The shear mass of [the company] as a business protects us from change and lets us cope as we take time to pick up on the innovation of other more willing companies. How long can that last? “Innovate or die” really must become the terminology we use. As aggressive and brass as it sounds, we can only go so far when we try to use nice, flowery and comforting words. Saying, “lets work as a team” doesn’t do what it used to. This phrase used to motivated people, but now, as it has been used so often, it does little more than placate. It’s too general, and too overused a phase.

I personally have decided to leave [the company]. Not because I’m angry with they way I’ve been treated, though I have had my moments of frustration. Not because I don’t feel adequately compensated for my work, or I think that my skills and strengths are in someway suppressed as a sacrifice for the power trips of others. These are all things that I have been concerned with in my tenure here, but they are not the cause of my departure.

The single most pertinent cause of my resignation is that I am a highly creative person. In stark disparity, and an opposite of how it should be, I am in fact leaving because I’m creative, instead of staying because I am so.

[the company] has drained my motivation to the point where I am not concerned with achievement, where I am complacent with being mediocre and am no longer shocked by the lack of meritocracy. This is something that I am not willing to put up with, and cannot let me self continue doing. It has been a long hard three months trying to balance my lack of motivation, my search for new opportunities and my personal need to commit to the job at hand. I no longer make a difference, and that very fact makes a difference in me.

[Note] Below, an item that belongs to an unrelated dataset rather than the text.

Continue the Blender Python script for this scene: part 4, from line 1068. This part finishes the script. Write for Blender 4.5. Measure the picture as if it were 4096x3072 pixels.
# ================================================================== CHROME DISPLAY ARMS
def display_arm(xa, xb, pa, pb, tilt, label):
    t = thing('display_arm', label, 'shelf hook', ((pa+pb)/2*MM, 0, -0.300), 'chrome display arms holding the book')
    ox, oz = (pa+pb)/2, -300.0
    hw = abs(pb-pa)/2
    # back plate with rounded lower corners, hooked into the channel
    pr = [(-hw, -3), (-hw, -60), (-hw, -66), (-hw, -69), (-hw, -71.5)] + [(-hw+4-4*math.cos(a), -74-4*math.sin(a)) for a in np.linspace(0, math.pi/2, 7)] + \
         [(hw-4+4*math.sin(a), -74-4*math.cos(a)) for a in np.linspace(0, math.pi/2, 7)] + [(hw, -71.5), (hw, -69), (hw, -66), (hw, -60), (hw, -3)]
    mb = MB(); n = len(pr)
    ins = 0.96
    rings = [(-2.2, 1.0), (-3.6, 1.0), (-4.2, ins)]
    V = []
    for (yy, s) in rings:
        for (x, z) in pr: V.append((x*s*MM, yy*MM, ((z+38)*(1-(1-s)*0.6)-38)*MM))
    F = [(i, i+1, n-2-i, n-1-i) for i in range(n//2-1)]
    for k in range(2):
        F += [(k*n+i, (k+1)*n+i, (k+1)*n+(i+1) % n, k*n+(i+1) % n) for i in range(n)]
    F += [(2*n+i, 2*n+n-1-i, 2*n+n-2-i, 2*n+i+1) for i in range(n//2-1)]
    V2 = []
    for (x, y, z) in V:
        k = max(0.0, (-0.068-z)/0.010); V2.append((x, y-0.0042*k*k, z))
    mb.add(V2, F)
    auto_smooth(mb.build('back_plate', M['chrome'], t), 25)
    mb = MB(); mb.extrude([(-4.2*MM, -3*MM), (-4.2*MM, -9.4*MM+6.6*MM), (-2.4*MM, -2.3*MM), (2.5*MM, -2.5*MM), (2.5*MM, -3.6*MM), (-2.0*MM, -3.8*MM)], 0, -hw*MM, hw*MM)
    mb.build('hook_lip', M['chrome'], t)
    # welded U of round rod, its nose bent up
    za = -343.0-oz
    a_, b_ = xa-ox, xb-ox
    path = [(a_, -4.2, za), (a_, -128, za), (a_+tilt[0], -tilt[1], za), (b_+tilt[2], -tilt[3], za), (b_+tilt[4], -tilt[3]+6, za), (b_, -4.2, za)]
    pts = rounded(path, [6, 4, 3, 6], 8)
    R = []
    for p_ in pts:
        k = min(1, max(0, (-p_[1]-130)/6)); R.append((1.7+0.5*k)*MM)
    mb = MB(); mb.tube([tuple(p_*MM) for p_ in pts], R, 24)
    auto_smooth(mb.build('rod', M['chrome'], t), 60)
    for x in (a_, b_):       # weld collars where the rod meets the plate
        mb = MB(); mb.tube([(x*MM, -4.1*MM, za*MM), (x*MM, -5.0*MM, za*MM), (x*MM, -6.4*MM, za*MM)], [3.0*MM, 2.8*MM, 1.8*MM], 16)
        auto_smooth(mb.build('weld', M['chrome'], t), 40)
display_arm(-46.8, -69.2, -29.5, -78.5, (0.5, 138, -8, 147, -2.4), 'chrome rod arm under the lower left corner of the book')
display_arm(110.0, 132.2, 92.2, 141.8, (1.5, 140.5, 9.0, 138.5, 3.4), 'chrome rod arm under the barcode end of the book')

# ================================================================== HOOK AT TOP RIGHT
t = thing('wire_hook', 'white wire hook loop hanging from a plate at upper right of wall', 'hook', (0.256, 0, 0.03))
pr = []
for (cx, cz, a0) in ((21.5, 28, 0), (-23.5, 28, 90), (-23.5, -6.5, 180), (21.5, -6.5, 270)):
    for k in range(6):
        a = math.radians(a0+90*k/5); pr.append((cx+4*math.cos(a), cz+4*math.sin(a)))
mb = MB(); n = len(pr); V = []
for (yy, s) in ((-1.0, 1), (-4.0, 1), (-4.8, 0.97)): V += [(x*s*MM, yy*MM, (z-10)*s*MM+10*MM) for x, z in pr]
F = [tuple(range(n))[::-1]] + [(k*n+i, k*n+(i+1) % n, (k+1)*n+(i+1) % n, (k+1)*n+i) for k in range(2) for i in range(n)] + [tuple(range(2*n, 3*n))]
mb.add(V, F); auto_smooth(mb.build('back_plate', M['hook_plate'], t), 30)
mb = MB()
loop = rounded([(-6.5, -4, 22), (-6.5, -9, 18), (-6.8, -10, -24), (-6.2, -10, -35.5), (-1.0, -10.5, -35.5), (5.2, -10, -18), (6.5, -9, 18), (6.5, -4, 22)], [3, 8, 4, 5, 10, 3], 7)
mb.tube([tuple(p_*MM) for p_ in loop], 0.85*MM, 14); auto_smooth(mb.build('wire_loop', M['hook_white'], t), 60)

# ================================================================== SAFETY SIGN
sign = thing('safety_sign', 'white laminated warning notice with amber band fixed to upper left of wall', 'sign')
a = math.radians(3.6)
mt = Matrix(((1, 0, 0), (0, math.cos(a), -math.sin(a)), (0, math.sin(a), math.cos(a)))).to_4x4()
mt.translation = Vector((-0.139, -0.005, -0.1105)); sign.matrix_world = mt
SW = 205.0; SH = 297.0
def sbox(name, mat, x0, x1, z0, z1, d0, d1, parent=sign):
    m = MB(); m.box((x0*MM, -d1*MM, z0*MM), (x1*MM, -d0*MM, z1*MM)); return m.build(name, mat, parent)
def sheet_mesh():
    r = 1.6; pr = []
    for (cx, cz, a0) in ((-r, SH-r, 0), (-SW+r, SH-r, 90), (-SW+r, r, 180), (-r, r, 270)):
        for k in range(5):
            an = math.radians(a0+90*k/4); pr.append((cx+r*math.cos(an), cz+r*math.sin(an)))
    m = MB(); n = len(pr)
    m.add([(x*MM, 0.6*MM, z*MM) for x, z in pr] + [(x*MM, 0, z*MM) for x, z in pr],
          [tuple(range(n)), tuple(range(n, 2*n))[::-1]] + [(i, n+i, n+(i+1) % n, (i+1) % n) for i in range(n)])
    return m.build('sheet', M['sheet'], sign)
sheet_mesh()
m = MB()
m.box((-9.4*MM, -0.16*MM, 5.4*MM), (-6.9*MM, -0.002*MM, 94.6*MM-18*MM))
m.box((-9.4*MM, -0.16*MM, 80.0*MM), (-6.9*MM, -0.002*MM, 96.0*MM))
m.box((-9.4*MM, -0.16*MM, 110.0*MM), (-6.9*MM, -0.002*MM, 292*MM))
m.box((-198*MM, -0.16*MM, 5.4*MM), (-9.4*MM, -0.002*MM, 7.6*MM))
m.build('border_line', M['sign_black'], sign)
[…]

I wish I had someone to blame, just for the sake of convenience. Yet none of the people I work with should shoulder it, not my boss or any of my colleagues. It is the culture of [the company], with its inflexible processes and its “not your job to think” attitude towards the lower echelon that I belong to. It’s [the company]’s willingness to pay £500 per day for a consultant with the gift of the gab, or a friend upon high, yet readiness to support the laziness of systems that do not, and cannot, identify personal strength and seem operated to try and play down the achievements of the masses.

Web 2.0 is a revolution in the attitudes of those who influence the Internet, lets all hope it’ll be a revolution for [the comapny] too.